### The input
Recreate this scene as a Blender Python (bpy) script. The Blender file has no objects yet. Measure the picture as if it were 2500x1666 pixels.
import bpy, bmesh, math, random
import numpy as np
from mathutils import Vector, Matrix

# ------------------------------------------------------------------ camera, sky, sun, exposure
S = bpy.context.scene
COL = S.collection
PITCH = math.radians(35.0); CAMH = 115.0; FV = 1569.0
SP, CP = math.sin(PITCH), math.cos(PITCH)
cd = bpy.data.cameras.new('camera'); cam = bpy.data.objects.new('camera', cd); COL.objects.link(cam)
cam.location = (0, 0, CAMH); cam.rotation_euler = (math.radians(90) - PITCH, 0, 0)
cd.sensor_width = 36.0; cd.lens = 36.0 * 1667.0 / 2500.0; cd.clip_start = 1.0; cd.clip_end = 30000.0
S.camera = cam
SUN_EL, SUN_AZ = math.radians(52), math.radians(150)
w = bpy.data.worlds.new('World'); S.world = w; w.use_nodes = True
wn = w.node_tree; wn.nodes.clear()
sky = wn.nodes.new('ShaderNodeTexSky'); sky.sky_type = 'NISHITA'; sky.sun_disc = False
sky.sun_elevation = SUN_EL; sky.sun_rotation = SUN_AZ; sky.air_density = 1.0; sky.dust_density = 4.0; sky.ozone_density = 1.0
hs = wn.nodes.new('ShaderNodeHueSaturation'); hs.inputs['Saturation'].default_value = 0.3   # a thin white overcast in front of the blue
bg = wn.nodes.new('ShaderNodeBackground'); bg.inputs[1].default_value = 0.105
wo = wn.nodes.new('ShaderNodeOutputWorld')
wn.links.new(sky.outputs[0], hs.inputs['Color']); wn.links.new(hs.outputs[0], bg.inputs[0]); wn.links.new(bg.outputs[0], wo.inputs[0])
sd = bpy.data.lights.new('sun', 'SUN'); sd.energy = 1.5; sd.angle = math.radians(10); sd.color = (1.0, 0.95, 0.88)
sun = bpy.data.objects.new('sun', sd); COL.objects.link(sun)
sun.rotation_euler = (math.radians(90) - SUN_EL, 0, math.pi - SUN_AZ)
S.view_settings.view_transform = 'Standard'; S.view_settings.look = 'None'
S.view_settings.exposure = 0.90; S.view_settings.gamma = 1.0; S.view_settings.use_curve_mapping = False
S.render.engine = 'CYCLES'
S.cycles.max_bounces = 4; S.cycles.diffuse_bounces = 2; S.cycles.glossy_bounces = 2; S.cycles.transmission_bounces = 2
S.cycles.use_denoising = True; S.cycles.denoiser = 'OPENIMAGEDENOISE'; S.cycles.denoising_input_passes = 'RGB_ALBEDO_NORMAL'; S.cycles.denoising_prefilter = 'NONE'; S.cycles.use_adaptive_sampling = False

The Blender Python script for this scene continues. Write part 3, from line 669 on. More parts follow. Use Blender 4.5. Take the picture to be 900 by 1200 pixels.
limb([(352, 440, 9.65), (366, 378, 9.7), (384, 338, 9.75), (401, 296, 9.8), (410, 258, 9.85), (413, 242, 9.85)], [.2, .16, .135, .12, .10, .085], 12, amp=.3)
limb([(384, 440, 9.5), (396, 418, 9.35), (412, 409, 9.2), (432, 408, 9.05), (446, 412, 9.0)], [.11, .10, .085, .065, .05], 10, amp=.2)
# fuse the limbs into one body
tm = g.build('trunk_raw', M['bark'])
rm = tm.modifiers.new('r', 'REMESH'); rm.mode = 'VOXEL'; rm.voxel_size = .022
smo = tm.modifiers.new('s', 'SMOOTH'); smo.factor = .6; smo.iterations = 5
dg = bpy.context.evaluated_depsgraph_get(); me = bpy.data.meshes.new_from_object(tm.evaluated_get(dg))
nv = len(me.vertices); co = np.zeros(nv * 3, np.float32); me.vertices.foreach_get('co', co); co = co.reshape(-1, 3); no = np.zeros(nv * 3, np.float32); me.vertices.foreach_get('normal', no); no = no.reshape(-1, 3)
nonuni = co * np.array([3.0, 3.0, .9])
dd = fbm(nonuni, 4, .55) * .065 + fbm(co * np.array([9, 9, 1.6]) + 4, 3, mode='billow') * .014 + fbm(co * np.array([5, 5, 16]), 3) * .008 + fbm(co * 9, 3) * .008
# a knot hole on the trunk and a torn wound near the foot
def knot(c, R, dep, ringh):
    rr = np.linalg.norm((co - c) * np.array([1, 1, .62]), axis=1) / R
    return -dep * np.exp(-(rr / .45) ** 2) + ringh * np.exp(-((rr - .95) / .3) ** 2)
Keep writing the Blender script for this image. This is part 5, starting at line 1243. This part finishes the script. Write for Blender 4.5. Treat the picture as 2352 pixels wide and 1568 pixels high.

### What the exercise asks
Stopping at the line containing "from mathutils import Vector, Matrix", please repeat exactly every line from the very start of the entries, that line included, and nothing more.

### Response for this exercise
Recreate this scene as a Blender Python (bpy) script. The Blender file has no objects yet. Measure the picture as if it were 2500x1666 pixels.
import bpy, bmesh, math, random
import numpy as np
from mathutils import Vector, Matrix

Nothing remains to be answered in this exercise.